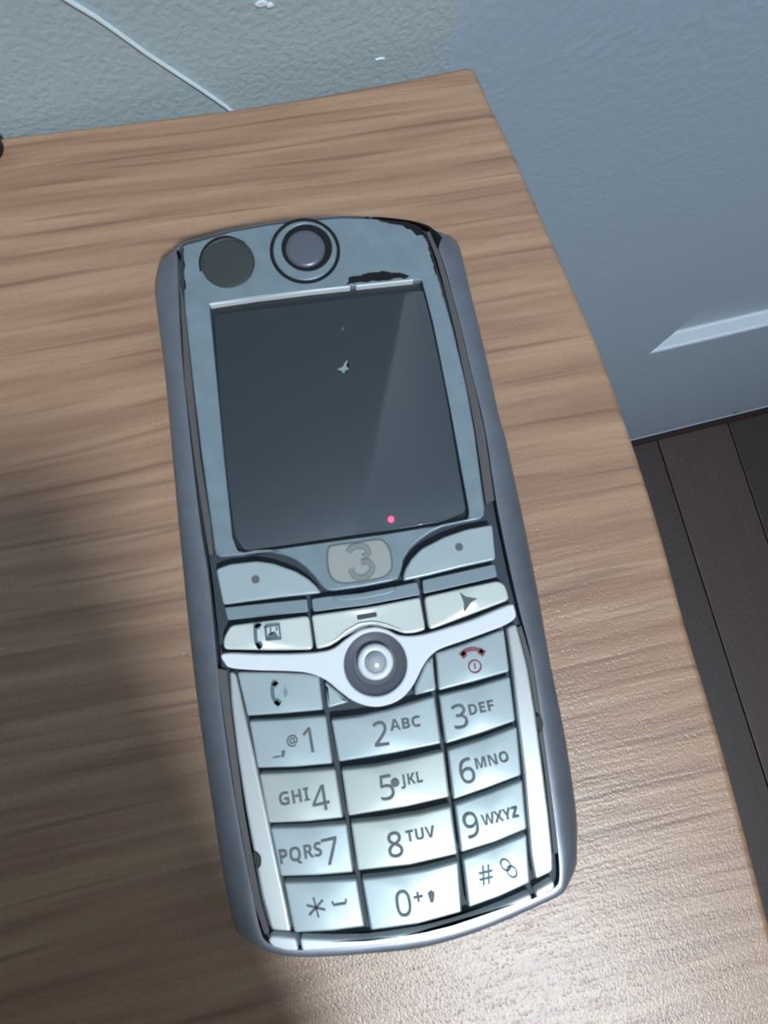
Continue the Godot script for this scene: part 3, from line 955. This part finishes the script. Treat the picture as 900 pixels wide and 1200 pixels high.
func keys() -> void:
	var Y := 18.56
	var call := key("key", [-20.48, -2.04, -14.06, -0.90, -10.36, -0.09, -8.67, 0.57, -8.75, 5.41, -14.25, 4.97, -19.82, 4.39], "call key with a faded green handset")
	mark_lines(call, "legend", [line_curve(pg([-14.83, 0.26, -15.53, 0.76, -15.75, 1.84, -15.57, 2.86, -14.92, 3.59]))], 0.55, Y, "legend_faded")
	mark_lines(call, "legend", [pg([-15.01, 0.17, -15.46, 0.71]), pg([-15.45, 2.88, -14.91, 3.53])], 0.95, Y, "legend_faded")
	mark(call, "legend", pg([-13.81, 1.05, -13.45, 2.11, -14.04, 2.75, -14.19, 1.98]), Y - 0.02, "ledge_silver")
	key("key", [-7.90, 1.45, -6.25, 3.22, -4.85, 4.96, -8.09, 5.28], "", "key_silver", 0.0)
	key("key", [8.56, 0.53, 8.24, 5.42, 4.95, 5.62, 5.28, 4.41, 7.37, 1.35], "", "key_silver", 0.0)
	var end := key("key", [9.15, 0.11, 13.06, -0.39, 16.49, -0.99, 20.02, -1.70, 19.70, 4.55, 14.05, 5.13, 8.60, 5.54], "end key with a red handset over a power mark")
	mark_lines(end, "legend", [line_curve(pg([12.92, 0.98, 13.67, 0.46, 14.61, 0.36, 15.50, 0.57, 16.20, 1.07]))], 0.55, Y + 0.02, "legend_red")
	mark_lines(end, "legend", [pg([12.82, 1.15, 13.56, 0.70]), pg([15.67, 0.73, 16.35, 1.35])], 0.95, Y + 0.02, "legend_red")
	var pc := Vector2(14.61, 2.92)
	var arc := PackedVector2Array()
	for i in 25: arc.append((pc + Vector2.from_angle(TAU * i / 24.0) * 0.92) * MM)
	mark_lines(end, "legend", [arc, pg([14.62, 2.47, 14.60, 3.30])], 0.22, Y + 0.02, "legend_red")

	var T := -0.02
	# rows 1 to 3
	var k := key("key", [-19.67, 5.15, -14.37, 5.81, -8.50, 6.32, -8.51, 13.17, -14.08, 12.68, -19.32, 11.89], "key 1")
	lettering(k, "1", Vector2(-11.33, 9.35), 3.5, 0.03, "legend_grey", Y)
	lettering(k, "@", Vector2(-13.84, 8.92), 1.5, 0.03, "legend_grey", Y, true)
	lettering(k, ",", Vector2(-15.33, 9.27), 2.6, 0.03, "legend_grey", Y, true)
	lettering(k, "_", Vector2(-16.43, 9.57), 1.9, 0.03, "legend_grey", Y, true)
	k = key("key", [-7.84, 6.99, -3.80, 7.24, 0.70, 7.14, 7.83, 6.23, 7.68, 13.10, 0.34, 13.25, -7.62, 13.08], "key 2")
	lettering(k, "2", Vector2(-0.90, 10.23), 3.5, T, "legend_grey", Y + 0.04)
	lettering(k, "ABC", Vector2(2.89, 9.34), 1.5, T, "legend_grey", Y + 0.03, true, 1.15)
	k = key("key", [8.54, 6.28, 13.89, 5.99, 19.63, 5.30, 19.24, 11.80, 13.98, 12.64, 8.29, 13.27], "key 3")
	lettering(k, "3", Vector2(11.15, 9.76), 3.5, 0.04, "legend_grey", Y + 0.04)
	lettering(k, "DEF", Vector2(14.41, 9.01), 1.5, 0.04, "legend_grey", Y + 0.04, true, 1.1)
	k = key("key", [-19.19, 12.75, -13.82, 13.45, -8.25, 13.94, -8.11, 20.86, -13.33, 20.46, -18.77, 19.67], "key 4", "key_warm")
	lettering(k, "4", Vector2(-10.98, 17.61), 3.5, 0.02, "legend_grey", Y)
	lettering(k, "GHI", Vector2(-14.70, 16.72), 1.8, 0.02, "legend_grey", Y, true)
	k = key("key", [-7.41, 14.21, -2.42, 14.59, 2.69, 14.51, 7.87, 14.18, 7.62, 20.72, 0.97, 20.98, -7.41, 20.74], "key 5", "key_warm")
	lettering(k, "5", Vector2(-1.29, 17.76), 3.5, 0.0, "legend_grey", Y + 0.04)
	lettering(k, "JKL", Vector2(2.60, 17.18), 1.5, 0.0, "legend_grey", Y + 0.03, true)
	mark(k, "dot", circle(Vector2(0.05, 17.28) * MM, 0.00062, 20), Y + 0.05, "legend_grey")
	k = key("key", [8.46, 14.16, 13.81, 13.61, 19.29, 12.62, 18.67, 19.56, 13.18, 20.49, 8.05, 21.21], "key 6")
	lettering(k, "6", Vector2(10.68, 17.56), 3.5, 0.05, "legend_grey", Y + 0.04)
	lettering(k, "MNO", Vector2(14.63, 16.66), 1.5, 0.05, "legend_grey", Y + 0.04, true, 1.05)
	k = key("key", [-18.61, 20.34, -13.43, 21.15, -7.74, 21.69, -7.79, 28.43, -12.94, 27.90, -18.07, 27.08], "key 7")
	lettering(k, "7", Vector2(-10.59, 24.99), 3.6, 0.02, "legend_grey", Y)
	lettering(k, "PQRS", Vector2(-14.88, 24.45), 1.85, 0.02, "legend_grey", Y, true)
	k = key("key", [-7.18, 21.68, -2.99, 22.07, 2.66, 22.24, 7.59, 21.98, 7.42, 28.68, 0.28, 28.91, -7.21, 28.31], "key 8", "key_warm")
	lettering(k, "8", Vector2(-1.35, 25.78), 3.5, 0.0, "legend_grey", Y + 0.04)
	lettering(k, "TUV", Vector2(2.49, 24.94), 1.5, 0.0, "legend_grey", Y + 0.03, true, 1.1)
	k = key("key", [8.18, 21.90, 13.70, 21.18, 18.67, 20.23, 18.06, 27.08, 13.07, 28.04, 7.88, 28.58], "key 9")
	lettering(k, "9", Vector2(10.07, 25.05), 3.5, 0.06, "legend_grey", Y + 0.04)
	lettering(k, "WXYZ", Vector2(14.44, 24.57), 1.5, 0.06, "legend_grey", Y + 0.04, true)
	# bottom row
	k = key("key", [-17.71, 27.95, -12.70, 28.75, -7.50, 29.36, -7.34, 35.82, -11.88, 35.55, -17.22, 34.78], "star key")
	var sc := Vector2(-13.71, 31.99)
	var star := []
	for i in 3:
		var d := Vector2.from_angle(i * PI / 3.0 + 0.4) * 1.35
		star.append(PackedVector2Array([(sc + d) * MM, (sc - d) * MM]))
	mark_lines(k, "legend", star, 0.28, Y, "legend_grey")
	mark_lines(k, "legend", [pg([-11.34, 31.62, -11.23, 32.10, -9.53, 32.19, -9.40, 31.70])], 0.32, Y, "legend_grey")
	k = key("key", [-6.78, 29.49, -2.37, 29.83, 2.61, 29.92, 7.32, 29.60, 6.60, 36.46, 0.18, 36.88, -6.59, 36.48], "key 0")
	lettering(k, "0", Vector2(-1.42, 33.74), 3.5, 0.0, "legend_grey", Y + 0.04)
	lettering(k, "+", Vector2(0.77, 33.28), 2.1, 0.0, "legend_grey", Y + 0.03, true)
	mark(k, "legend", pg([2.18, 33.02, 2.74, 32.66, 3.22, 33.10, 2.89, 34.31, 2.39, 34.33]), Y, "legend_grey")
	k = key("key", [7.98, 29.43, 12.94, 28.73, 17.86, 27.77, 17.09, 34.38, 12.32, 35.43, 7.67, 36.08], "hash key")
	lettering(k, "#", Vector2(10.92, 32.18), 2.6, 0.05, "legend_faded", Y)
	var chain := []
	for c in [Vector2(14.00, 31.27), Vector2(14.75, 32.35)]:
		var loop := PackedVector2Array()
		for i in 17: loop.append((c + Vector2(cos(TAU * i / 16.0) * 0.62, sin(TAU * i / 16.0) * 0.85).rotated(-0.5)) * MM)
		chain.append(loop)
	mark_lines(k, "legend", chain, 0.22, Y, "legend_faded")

----

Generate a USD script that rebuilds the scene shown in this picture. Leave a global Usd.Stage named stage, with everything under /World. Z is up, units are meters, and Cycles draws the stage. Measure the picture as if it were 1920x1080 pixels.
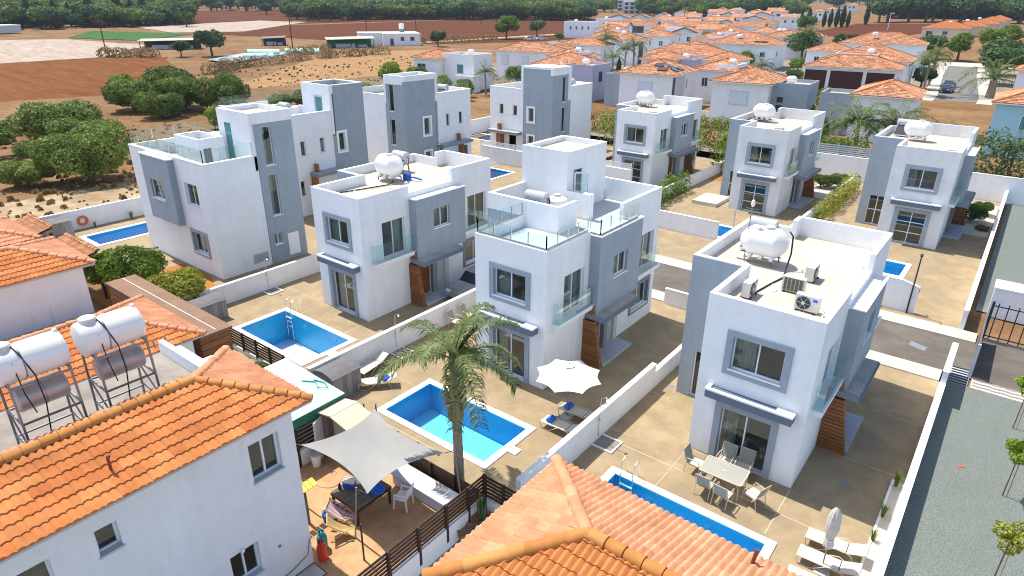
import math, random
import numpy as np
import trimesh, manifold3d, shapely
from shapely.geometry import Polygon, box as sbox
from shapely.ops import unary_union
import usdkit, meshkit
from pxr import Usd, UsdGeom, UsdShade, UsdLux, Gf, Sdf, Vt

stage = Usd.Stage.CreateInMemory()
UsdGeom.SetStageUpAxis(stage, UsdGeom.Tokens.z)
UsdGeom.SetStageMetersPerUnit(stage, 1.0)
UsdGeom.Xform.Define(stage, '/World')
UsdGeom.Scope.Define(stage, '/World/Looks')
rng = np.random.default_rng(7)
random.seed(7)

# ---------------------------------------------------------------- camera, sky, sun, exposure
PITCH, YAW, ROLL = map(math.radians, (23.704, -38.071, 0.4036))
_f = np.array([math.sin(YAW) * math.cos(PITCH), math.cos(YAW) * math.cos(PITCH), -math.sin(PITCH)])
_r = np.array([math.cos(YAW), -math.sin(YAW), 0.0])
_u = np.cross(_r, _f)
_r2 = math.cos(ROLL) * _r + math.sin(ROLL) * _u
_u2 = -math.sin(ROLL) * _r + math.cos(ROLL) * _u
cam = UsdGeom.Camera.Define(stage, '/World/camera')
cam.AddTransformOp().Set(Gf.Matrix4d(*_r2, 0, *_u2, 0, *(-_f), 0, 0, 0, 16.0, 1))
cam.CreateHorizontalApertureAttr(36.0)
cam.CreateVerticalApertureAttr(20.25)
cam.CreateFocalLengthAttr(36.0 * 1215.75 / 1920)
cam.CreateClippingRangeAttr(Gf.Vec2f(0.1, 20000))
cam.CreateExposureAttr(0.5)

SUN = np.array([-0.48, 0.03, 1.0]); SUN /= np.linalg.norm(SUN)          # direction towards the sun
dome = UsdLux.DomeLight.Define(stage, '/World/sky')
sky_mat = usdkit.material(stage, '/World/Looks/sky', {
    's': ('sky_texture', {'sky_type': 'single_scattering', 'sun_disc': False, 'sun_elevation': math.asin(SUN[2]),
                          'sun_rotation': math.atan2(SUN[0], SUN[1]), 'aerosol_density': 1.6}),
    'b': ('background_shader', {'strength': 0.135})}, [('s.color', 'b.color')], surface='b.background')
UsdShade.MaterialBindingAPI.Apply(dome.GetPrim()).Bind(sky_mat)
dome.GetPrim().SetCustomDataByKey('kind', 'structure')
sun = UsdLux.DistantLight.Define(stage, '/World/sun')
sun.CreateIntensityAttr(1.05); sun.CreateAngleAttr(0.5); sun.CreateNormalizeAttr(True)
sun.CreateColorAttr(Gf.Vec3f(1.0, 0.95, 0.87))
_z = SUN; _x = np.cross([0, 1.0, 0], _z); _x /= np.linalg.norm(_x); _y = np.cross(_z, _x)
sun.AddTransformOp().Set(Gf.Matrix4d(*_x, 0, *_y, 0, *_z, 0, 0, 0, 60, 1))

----

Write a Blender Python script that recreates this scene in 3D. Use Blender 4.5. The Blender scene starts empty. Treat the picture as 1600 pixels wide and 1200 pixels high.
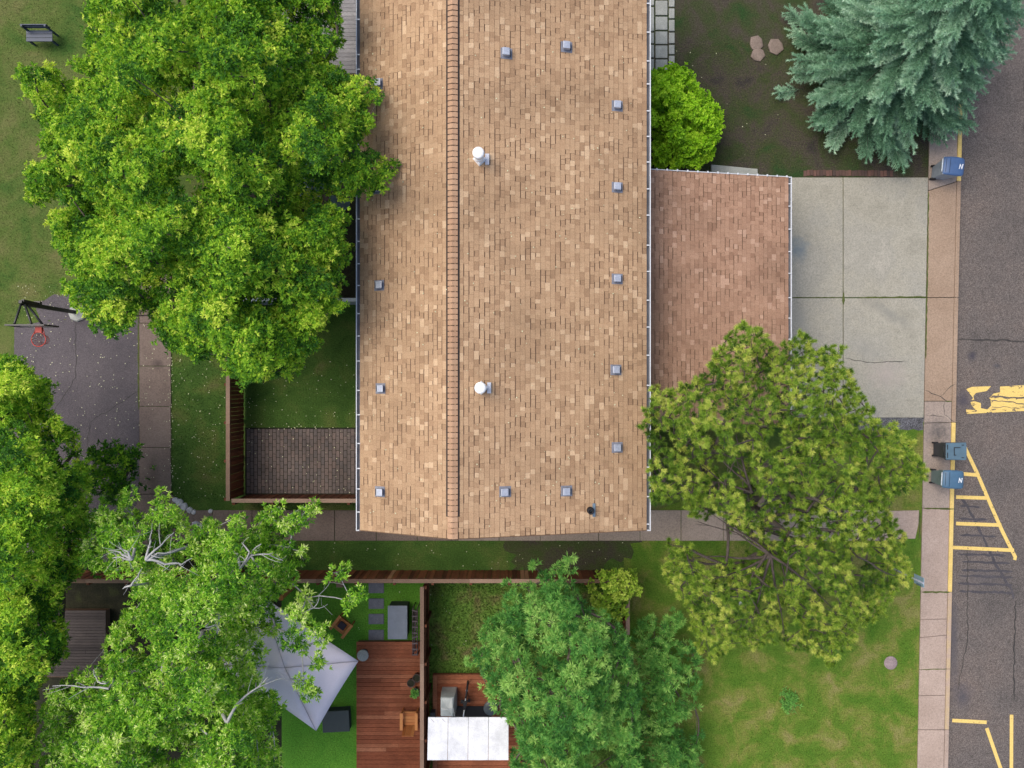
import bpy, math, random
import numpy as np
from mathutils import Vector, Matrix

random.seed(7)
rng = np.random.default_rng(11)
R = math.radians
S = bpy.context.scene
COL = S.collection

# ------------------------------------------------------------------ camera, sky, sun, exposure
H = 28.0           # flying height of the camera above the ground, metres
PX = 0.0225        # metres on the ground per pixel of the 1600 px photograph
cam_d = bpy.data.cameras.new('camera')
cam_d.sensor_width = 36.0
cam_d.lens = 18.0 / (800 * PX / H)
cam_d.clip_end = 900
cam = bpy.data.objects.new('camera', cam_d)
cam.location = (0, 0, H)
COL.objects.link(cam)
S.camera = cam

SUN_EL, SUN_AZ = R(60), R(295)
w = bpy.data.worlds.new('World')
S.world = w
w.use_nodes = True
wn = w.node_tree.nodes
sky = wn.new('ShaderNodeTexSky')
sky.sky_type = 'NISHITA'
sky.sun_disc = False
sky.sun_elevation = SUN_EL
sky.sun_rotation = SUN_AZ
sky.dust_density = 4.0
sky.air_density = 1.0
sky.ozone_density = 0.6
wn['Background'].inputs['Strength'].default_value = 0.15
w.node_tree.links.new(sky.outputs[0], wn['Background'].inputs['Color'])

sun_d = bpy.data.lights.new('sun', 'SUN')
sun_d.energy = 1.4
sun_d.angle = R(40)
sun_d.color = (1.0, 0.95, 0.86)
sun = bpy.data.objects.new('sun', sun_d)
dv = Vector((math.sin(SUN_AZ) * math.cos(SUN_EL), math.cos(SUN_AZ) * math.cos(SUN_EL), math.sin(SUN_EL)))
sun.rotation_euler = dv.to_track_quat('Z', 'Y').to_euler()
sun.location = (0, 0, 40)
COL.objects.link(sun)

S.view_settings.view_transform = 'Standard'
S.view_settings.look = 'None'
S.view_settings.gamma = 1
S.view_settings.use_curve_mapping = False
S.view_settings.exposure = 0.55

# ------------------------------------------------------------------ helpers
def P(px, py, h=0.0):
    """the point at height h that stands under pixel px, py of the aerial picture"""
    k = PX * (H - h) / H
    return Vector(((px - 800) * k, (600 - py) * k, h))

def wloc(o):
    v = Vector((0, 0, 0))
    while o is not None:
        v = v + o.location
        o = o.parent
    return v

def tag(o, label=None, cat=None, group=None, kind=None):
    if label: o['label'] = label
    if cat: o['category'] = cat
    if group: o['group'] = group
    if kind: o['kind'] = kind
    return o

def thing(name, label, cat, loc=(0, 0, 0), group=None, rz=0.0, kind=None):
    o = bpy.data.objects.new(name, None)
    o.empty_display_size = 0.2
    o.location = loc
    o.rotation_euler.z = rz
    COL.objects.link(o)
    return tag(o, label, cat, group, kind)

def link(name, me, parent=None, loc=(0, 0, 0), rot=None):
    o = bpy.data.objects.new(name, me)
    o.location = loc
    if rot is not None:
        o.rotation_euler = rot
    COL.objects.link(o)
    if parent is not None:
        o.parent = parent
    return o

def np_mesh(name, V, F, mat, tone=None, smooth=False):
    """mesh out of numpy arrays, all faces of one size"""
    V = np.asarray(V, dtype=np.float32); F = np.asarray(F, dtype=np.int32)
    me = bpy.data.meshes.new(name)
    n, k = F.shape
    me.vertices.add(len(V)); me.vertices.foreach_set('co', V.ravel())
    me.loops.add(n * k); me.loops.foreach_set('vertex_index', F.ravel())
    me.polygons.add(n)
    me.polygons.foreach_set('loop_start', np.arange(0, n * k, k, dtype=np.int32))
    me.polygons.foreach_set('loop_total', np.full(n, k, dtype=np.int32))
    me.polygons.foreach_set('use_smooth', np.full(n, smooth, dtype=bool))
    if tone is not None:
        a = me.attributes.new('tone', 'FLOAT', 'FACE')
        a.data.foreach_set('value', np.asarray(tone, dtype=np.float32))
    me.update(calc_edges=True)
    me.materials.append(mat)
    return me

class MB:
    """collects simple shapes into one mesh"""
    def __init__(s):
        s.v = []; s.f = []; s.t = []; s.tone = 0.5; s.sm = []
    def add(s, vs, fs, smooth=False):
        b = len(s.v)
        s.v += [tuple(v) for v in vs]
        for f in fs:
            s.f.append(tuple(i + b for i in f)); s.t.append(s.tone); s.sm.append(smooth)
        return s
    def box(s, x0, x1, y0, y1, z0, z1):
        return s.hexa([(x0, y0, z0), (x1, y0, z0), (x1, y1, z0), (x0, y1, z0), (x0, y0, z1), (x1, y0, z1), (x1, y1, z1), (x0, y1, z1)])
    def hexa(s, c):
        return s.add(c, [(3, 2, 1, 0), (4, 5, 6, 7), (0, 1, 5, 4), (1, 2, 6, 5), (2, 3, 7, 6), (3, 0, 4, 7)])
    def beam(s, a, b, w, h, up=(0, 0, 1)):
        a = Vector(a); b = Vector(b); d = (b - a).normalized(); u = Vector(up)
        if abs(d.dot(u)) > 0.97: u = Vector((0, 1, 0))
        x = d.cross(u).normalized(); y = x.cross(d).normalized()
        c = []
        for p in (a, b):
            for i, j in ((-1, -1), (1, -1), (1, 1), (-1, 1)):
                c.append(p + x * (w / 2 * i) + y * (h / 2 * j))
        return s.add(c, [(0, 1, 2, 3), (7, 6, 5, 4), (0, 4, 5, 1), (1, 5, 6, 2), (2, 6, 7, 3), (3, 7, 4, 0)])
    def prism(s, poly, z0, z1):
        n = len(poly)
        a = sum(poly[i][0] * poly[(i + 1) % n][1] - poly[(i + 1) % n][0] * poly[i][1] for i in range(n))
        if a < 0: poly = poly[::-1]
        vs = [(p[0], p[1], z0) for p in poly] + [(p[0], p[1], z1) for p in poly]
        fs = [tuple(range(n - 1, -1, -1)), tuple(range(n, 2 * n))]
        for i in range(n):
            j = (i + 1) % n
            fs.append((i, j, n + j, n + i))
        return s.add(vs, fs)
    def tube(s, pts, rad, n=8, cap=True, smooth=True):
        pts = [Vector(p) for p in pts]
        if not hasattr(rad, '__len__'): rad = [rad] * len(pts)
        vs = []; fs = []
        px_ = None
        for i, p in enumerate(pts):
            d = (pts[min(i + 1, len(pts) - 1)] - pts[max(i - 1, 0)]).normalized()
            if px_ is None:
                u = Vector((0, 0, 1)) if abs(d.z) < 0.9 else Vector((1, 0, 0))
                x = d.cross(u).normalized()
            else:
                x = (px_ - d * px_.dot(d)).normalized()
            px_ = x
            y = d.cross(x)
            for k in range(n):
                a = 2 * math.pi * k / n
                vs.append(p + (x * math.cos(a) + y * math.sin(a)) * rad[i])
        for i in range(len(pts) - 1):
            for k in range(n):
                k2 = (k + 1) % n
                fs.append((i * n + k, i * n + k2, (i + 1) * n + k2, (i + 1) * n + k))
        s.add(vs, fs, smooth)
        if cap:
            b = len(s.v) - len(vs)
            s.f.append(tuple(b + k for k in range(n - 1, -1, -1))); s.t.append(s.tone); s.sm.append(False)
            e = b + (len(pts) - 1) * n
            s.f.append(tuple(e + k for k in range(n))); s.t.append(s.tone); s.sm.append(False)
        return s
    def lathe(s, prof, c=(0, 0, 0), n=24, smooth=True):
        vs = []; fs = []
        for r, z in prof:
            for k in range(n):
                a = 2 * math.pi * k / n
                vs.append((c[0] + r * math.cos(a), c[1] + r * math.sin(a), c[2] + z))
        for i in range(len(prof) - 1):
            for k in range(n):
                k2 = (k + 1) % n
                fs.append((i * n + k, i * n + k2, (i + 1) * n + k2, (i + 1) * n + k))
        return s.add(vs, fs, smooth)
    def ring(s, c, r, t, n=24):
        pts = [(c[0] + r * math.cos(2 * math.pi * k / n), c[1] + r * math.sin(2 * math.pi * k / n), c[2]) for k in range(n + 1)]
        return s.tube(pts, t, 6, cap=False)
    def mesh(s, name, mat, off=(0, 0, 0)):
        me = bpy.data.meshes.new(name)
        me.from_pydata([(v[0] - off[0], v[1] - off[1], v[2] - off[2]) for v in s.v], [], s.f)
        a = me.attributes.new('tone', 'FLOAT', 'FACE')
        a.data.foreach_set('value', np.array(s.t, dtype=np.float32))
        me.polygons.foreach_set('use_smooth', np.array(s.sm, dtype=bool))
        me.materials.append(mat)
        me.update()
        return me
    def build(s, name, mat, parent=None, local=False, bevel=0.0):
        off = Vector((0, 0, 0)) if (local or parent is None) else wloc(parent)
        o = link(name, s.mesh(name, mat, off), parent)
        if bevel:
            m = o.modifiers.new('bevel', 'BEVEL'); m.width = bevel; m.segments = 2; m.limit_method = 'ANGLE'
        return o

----

Only the lines from the one with "Generate a USD" through the one with "cam.CreateExposureAttr(0.5)" belong in your copy; retype them exactly and drop any pictures.

Task output:
Generate a USD script that rebuilds the scene shown in this picture. Leave a global Usd.Stage named stage, with everything under /World. Z is up, units are meters, and Cycles draws the stage. Measure the picture as if it were 1920x1080 pixels.
import math, random
import numpy as np
import trimesh, manifold3d, shapely
from shapely.geometry import Polygon, box as sbox
from shapely.ops import unary_union
import usdkit, meshkit
from pxr import Usd, UsdGeom, UsdShade, UsdLux, Gf, Sdf, Vt

stage = Usd.Stage.CreateInMemory()
UsdGeom.SetStageUpAxis(stage, UsdGeom.Tokens.z)
UsdGeom.SetStageMetersPerUnit(stage, 1.0)
UsdGeom.Xform.Define(stage, '/World')
UsdGeom.Scope.Define(stage, '/World/Looks')
rng = np.random.default_rng(7)
random.seed(7)

# ---------------------------------------------------------------- camera, sky, sun, exposure
PITCH, YAW, ROLL = map(math.radians, (23.704, -38.071, 0.4036))
_f = np.array([math.sin(YAW) * math.cos(PITCH), math.cos(YAW) * math.cos(PITCH), -math.sin(PITCH)])
_r = np.array([math.cos(YAW), -math.sin(YAW), 0.0])
_u = np.cross(_r, _f)
_r2 = math.cos(ROLL) * _r + math.sin(ROLL) * _u
_u2 = -math.sin(ROLL) * _r + math.cos(ROLL) * _u
cam = UsdGeom.Camera.Define(stage, '/World/camera')
cam.AddTransformOp().Set(Gf.Matrix4d(*_r2, 0, *_u2, 0, *(-_f), 0, 0, 0, 16.0, 1))
cam.CreateHorizontalApertureAttr(36.0)
cam.CreateVerticalApertureAttr(20.25)
cam.CreateFocalLengthAttr(36.0 * 1215.75 / 1920)
cam.CreateClippingRangeAttr(Gf.Vec2f(0.1, 20000))
cam.CreateExposureAttr(0.5)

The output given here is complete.